The code below is able to do that:

#include<iostream>
#include<tuple>
using namespace std;

std::tuple<int, int> movies_combo(int k,int movies[]) {
    int value_1 = 0, value_2 = 0;
    int size = sizeof(movies);

    //First lets sort the array in ascending order
    //For optimized solution
    double mid = sizeof(movies) / 2;

    //Second lets find the sum of combination of array elements which gives "k"
    for (int i = 0; i < (size-1); i++) {
        for (int j = 0; j < (size - 1); j++) {
            if (movies[i] + movies[j] == k) {

                cout << "The two movies are: " << movies[i] << "and" << movies[j] << endl;

            }
        }
    }
    return make_tuple(value_1, value_2);
}

int main() {
    int movies[] = { 2,3,4,5,6,7,2,4,9 };
    int k = 6;
    int value_1, value_2;

    tie(value_1,value_2) = movies_combo(k, movies);

    //cout << "The two movies are: " << value_1 << "and" << value_2 << endl;
}

Now I have the time complexity of O(n^2).

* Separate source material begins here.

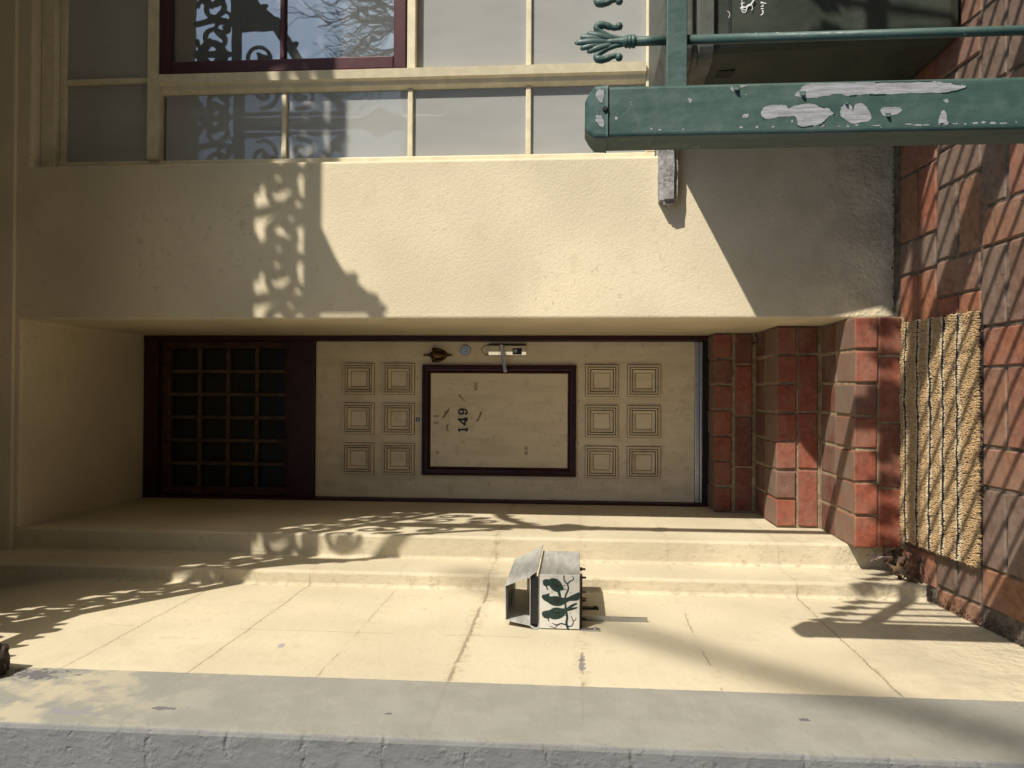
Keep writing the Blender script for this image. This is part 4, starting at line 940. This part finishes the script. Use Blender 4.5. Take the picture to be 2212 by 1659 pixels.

I can reduce the complexity further by sorting the array in the beginning and eliminating the values > k. But this is useful only in couple of scenarios and not the general solution of optimization.

I am hoping that there are data structures and algorithmic methods which can be very handy in this case to bring down the complexity of logarithmic level example: nlogn or logn.

If someone has got any idea on reducing the time complexity then let me know.

Answer 1

You can do this in time O(nlogn) and even better O(n) .

O(nlogn) approach:

1 .Sort the elements in time O(nlogn) time.

2 .For each element movies[i] , apply binary search in array from position i+1 till end of the array to search element k - movies[i] .

3 .If found, you have your tuple since movies[i] + (k - movies[i]) = k

O(n) approach:

1 .Store all the elements in a hashtable.

2 .For each element movies[i] , search k - movies[i] in hashtable, if found you have your tuple.

3 .Since search in hashtable takes O(1) time, this approach takes time O(n) .